Still, on a number of policy fronts, the Liberals have been (justifiably) lambasted for their failure to deliver on a number of election promises.
Foreign aid remains vastly underfunded. So too does government spending on indigenous reconciliation. Decades of corporate tax cuts, undertaken by previous Liberal and Conservative governments alike, all remain in place after four years of the Trudeau Liberals. And of course, the promise of electoral reform was crassly broken.
Furthermore, while the Liberals have admirably introduced a national carbon tax alongside other environmental policies, drawing the ire of countless conservatives, the truth remains that far more action is necessary to counter the effects of climate change.
Evidently the Liberals have failed to deliver on countless progressive policies. And this failure has only helped propel the fortunes of the Green Party.
Of course, it is not just the Liberals who have failed to please progressive voters.
The NDP deserves its fair of responsibility for the Green momentum.
Ever since Jack Layton became leader of the NDP, the party has increasingly moved closer to the political center, all in the hopes of unseating the grits as the progressive party of choice.
With Layton's blessing, the Dippers removed "socialism" from its party's constitution.
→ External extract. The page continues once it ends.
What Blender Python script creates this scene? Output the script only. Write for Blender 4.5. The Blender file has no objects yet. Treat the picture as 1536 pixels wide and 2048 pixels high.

Unwisely, it would seem. Especially in a time of unheard of income inequality and the rise of passionate and unabashed democratic socialists, like Bernie Sanders and Alexandria Ocasio Cortez.
Unfortunately for the NDP, the allure of electoral victory proved blinding.
In more recent years, the NDP has maintained its commitment to centrism. Layton's successor, Thomas Mulcair, was a provincial Liberal before he was a federal New Democrat. He was also known to have sung the praises of Margaret Thatcher and her fiscal policies. It never really did shore up with his image as a social democrat.
Then, during the 2015 election campaign, Mulcair refused to join the Liberals in promising tax increases on the wealthiest, or to run even temporary deficits. It sank the NDP campaign. And ever since, the party has floundered.
The election of Jagmeet Singh, the party's would-be savior, has done nothing to uplift NDP spirits.
His leadership has simply proven underwhelming, particularly as Singh is better known for his stylish wardrobe than for his progressive convictions. The NDP would have been better served seeking out a leader with some gravitas.
But after failing to achieve electoral success through a Liberal-lite platform, the NDP chose to mimic the Liberals through its choice of leadership.
It's a poor strategy for electoral success.
One need only observe the NDP's polling numbers, which have flat lined. Or its fundraising donations, which have all but dried up.
With so much disenchantment amongst former Liberals and New Democrats alike, it is the Greens who are in a prime position to make electoral gains and become a real player in the House of Commons.
Perhaps their greatest deterrent to success will be Liberal fear-mongering over the evils of a Conservative victory, which has a way of swaying "promiscuous progressives" back to the grits. That may yet still happen.
But if it doesn't, and if the Greens succeed in significantly increasing their seat count, then the Liberals and New Democrats will have only themselves to blame.